>>>>
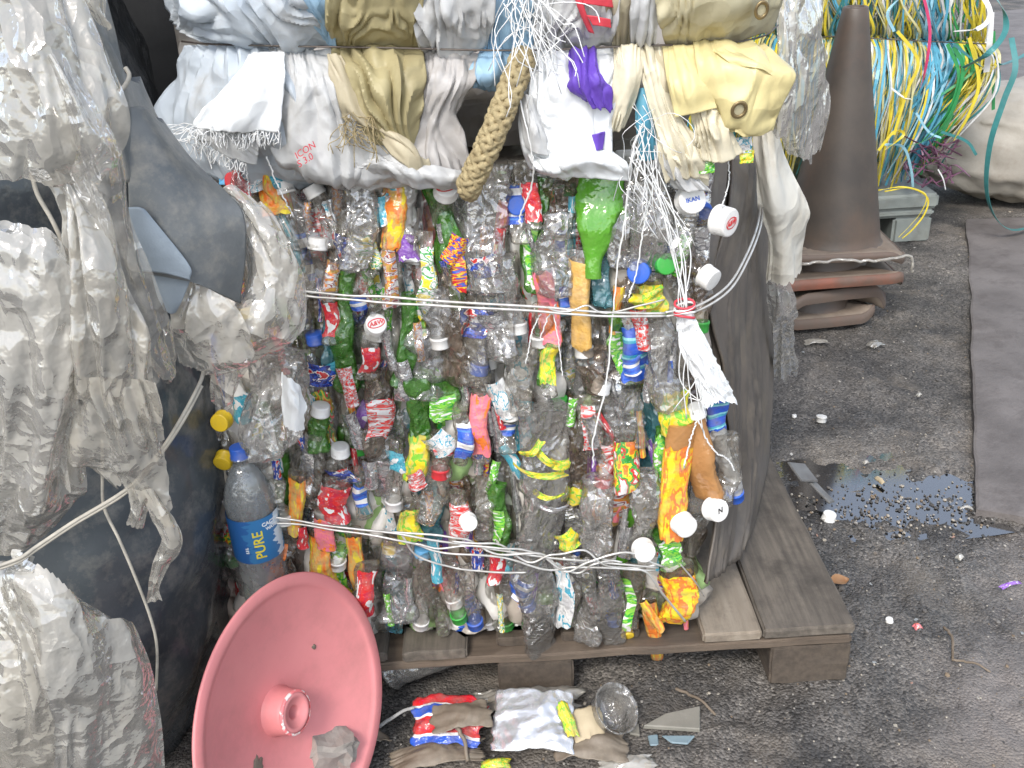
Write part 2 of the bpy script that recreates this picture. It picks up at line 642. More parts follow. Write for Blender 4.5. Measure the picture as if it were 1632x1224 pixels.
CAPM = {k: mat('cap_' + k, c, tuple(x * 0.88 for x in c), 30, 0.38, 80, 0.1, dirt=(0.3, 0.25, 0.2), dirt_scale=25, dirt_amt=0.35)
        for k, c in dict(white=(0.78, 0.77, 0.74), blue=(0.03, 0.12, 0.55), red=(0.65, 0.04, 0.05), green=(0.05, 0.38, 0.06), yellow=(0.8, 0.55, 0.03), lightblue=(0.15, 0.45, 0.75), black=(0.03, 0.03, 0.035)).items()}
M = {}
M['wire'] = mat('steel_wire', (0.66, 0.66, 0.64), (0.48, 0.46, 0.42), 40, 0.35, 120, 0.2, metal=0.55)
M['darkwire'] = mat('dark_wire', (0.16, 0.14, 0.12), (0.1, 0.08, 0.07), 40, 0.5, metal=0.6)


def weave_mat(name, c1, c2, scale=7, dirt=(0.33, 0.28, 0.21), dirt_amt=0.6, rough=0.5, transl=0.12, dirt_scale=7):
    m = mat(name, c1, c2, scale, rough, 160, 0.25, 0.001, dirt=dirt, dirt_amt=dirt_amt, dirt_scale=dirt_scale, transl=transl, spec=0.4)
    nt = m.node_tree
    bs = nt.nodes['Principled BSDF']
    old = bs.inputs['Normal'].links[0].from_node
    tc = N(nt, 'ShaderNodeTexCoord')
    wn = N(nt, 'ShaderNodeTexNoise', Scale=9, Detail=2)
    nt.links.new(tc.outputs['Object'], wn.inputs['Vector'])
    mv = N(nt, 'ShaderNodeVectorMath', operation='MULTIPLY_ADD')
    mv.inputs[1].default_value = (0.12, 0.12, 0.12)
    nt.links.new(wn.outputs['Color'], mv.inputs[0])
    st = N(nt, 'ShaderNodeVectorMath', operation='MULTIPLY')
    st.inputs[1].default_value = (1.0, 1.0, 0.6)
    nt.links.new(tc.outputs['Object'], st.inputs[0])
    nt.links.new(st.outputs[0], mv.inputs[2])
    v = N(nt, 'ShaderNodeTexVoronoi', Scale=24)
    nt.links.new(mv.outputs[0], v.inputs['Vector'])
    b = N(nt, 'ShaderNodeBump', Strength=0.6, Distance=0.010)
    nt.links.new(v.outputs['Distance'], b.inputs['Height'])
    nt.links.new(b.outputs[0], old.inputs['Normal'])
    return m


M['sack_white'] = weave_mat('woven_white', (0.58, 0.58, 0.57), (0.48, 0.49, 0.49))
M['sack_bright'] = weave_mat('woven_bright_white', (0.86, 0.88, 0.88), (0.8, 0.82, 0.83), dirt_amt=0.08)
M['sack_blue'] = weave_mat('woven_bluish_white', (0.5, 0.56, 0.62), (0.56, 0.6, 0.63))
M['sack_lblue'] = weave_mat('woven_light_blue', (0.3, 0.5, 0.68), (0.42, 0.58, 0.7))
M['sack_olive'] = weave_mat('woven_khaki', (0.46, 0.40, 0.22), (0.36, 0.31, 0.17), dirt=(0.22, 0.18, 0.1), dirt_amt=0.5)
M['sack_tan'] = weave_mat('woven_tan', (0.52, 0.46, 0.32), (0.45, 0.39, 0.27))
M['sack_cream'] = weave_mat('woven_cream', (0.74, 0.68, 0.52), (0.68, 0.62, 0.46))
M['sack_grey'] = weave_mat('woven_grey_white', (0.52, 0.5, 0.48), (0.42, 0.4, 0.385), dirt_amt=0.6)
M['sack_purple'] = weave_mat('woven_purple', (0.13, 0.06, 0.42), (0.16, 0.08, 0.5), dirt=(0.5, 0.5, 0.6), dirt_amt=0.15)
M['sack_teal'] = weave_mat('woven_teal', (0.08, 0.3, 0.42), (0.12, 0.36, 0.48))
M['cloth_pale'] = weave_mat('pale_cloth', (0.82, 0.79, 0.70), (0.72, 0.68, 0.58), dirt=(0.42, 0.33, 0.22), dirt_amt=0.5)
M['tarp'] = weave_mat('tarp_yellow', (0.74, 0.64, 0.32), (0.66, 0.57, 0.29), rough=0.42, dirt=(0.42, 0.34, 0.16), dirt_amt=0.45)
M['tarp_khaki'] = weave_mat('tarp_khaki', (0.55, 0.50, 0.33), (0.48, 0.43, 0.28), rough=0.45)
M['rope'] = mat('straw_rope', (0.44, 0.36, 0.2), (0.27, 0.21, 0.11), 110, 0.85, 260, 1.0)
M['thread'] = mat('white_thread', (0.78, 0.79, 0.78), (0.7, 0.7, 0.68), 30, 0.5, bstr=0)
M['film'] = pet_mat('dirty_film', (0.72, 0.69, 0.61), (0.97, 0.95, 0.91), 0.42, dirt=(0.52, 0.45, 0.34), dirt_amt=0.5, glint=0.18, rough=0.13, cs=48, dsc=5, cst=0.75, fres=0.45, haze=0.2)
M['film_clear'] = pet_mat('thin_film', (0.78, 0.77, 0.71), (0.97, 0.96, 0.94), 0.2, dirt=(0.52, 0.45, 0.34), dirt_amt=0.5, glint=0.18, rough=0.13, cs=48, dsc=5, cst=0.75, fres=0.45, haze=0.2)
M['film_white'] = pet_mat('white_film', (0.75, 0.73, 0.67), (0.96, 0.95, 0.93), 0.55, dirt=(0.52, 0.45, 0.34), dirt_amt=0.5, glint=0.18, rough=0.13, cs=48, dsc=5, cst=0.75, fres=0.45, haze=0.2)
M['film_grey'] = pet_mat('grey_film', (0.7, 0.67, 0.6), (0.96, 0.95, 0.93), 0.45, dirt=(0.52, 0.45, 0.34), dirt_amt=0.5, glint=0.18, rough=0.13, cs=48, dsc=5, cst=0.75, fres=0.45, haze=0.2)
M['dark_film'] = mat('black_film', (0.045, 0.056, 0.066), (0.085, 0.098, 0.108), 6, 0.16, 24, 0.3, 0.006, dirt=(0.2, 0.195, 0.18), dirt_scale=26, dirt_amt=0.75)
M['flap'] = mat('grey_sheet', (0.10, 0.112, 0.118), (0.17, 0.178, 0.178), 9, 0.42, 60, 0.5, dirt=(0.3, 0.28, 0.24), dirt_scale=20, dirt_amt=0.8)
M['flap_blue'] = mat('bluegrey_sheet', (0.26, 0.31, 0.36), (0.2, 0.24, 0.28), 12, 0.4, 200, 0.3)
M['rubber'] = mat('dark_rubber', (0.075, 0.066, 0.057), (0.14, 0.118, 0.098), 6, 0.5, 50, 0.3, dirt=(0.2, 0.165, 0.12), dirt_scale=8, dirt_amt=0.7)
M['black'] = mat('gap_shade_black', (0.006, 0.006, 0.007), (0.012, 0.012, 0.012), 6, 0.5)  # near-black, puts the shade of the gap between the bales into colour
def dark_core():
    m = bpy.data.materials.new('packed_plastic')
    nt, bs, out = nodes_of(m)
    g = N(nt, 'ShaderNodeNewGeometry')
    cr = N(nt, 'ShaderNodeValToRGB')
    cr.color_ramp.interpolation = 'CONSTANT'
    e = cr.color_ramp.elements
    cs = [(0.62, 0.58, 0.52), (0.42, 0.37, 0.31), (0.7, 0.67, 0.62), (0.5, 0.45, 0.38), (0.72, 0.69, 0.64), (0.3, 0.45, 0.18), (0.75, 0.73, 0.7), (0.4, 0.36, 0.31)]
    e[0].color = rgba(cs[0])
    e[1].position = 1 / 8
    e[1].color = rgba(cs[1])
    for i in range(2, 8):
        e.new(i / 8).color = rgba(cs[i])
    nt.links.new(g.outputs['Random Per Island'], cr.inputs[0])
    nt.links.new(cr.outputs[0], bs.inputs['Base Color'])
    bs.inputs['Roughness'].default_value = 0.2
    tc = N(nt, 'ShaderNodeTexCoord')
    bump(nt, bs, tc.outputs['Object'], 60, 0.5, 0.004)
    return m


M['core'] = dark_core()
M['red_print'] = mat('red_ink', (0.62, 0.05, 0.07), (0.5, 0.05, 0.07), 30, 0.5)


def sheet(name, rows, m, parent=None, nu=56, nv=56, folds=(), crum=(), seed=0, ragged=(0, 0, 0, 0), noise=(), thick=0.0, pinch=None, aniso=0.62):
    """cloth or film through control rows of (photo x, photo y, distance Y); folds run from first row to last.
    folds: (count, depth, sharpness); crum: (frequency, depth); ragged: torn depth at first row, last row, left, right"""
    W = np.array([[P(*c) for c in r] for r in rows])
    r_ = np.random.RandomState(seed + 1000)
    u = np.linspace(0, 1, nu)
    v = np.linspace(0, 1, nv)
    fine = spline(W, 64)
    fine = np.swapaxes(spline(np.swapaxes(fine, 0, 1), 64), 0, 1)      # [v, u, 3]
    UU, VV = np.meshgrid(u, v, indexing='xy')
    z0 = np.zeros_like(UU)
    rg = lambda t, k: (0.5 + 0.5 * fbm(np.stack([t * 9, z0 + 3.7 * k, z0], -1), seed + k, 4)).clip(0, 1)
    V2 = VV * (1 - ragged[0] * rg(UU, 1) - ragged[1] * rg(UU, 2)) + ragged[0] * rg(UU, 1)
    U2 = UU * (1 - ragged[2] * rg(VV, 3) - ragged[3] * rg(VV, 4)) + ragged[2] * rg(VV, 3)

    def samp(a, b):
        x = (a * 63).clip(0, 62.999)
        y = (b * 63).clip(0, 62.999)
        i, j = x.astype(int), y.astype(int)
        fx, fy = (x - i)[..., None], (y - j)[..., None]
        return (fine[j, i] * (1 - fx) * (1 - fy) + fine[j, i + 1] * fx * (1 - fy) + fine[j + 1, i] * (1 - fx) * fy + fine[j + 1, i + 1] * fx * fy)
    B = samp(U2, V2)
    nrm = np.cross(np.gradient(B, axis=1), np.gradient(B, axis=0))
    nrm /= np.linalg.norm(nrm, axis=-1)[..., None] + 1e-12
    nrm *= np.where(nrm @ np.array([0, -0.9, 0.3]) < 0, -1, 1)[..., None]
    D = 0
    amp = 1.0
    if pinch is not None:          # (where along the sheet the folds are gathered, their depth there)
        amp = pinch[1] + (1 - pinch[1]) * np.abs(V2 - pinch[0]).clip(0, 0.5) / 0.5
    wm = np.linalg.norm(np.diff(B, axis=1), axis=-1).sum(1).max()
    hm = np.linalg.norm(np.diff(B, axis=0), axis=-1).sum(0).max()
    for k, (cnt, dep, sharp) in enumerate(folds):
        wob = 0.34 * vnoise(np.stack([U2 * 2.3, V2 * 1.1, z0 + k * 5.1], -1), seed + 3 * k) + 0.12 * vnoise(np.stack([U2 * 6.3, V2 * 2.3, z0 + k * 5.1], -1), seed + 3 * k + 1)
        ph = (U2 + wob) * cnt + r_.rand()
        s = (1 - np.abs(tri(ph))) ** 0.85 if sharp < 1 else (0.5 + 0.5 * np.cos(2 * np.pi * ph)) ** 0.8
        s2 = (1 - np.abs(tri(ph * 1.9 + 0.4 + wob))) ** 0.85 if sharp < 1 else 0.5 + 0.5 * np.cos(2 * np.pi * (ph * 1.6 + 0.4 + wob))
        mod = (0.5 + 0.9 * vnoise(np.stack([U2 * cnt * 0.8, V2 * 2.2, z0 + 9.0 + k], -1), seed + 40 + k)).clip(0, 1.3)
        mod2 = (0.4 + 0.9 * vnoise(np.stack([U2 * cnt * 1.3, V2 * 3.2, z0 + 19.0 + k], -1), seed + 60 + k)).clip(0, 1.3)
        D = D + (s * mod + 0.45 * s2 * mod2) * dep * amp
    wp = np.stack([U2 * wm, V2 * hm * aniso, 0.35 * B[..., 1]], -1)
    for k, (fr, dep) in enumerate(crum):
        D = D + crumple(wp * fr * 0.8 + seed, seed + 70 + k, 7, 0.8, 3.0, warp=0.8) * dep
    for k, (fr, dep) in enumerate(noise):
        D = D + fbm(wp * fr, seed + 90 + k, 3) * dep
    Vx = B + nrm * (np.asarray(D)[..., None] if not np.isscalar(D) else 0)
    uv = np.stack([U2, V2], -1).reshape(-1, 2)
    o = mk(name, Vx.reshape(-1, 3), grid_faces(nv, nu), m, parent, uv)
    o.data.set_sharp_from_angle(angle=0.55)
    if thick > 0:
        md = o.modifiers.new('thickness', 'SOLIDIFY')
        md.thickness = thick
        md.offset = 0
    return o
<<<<
§ Aim
Write down every line from the opening of the listing to the line with "40, 0.5, metal=0.6)", both included, and nothing else; the pictures are omitted.

§ Solution
Write part 2 of the bpy script that recreates this picture. It picks up at line 642. More parts follow. Write for Blender 4.5. Measure the picture as if it were 1632x1224 pixels.
CAPM = {k: mat('cap_' + k, c, tuple(x * 0.88 for x in c), 30, 0.38, 80, 0.1, dirt=(0.3, 0.25, 0.2), dirt_scale=25, dirt_amt=0.35)
        for k, c in dict(white=(0.78, 0.77, 0.74), blue=(0.03, 0.12, 0.55), red=(0.65, 0.04, 0.05), green=(0.05, 0.38, 0.06), yellow=(0.8, 0.55, 0.03), lightblue=(0.15, 0.45, 0.75), black=(0.03, 0.03, 0.035)).items()}
M = {}
M['wire'] = mat('steel_wire', (0.66, 0.66, 0.64), (0.48, 0.46, 0.42), 40, 0.35, 120, 0.2, metal=0.55)
M['darkwire'] = mat('dark_wire', (0.16, 0.14, 0.12), (0.1, 0.08, 0.07), 40, 0.5, metal=0.6)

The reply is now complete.